Not everyone, of course, will agree with all Howard’s judgements. Those whose particular interest lies in international affairs will be challenged by his accounts of the Suez crisis of 1956 and of the Vietnam War. On Suez, Howard is definitely a Menzies man, not a Casey man: indeed the references to the man who served for a record-breaking term as Menzies’ foreign minister are few and often disparaging.

Similarly, while he quite rightly draws attention to the importance of Menzies’ deputy, and leader of the Country Party (now known as the Nationals), John McEwen, Howard might have given a little more acknowledgement to the role of other ministers, such as Percy Spender (in the creation of ANZUS and the Colombo Plan) and Garfield Barwick (in policy towards the Indonesian Confrontation of Malaysia in the 1960s). Howard recognises the importance that a Prime Minister must give to managing his/her Cabinet colleagues, but there is much that could be said about Menzies’ relations with ministers.
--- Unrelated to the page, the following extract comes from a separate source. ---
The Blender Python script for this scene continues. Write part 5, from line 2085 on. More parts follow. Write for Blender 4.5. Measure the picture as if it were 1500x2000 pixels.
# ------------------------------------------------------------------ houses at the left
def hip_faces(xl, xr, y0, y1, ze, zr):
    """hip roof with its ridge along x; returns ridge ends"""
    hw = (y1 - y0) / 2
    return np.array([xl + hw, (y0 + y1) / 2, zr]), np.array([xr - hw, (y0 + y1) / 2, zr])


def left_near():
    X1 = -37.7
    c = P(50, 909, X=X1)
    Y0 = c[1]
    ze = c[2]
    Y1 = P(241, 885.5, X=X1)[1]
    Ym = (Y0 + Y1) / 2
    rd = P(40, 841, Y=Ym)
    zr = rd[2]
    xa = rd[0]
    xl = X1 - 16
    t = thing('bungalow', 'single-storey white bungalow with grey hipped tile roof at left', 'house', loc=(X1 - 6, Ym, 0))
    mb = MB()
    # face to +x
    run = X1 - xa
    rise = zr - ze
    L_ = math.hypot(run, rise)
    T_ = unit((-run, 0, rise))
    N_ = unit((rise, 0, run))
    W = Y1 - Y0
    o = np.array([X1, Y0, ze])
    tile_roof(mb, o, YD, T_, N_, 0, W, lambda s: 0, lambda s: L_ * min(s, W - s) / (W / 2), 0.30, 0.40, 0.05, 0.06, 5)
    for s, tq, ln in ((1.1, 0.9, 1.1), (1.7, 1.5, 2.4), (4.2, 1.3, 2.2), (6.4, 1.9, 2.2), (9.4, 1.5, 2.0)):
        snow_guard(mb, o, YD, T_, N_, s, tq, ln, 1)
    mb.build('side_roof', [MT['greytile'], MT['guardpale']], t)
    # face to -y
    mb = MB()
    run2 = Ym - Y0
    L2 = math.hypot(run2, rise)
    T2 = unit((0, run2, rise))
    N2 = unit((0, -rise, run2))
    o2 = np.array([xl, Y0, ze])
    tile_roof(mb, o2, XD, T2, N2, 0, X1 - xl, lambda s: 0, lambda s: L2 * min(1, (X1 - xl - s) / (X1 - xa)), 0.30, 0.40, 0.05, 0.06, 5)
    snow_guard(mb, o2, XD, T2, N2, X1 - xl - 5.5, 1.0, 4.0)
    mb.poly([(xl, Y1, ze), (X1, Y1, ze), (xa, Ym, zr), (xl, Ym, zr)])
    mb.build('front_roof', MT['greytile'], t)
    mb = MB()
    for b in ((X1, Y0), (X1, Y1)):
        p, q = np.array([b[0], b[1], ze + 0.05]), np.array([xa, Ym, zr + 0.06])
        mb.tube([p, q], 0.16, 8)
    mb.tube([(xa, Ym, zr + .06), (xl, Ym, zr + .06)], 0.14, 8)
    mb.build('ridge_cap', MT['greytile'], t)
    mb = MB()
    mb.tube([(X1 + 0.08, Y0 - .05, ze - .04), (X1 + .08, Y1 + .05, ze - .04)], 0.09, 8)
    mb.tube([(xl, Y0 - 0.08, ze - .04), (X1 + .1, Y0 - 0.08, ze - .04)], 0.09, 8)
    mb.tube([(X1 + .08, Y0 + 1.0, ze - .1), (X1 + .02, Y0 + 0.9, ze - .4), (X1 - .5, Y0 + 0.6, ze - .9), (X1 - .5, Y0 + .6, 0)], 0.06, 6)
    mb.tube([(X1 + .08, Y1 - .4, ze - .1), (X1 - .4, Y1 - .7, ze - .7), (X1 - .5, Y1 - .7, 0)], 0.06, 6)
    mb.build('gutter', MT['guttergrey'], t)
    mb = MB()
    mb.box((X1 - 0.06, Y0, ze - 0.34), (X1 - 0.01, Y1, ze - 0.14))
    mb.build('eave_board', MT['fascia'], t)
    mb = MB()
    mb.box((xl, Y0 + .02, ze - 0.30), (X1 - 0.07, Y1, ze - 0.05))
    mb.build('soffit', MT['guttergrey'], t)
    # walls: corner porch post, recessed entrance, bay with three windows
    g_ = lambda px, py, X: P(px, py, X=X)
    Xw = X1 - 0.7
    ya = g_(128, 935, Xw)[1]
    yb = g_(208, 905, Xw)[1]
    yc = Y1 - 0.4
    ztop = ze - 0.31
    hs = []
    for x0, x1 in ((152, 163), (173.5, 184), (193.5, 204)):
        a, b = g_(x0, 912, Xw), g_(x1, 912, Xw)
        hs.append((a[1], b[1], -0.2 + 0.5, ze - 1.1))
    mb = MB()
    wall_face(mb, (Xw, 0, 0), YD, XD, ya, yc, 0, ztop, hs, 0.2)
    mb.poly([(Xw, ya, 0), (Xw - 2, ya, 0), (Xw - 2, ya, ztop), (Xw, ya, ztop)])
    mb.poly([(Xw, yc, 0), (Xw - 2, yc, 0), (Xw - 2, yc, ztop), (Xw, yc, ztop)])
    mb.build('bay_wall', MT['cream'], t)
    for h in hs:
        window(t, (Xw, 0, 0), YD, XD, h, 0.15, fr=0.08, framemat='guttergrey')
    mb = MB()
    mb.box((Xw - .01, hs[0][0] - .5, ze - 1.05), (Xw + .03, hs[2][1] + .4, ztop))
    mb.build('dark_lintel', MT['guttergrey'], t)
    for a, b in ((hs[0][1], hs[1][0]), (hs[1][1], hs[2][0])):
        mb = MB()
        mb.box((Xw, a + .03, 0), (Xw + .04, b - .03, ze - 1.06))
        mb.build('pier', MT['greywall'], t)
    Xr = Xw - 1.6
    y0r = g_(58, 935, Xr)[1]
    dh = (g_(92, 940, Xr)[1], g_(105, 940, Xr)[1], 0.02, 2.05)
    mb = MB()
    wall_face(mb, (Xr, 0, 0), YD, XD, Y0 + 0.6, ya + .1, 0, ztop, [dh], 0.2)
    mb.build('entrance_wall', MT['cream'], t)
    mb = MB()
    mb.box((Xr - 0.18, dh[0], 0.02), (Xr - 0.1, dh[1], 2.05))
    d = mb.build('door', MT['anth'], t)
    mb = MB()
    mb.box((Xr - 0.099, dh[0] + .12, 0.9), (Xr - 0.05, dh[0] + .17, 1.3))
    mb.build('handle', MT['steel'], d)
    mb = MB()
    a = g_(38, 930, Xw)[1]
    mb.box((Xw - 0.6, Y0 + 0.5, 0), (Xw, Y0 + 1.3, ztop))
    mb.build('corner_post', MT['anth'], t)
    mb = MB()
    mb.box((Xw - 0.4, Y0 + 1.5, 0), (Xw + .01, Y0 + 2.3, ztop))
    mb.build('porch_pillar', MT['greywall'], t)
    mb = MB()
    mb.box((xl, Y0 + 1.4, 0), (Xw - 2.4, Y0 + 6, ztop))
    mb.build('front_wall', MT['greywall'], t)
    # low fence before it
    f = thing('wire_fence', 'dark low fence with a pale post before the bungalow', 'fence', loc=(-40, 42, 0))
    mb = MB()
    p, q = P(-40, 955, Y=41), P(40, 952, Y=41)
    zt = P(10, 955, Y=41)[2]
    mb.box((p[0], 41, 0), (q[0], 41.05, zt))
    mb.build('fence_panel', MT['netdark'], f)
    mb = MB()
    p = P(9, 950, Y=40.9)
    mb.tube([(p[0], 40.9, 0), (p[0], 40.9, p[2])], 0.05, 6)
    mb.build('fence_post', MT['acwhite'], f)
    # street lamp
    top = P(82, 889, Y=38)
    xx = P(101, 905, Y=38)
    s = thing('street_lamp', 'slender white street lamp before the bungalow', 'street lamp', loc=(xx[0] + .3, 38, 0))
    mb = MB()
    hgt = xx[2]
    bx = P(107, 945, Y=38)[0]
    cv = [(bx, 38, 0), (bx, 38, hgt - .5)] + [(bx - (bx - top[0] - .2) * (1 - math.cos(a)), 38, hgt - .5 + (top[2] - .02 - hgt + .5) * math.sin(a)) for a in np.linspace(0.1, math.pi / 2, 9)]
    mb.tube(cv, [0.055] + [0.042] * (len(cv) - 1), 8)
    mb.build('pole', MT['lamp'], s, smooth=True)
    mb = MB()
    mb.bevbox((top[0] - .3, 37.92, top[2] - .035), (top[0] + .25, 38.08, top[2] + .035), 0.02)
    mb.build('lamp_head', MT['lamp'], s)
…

One can mount the case that when Menzies listened to his ministers and gave them a degree of freedom of movement, he achieved better results, in both policy and politics, than when he overruled them or insisted that he, and only he, understood the issues at stake. Much of the latter-day criticism of Menzies as a doctrinaire conservative, unable to move with the times, was based on the experience of the last years of his sixteen-year term: the Menzies of the early 1950s was a politician of a different order.

In the increasingly congested and contested field of political history and memoir, this stands as a major achievement. The Menzies Era is reportedly recommended summer reading list for many Liberal politicians. They, and indeed their political opponents, would do well to heed the Biblical injunction, to ‘read, mark, learn and inwardly digest’.

John Howard, The Menzies Era, Harper Collins, 2014

Reviewed by Professor Peter Edwards AM FAIIA, Adjunct Professor at Deakin University and author of Australia and the Vietnam War.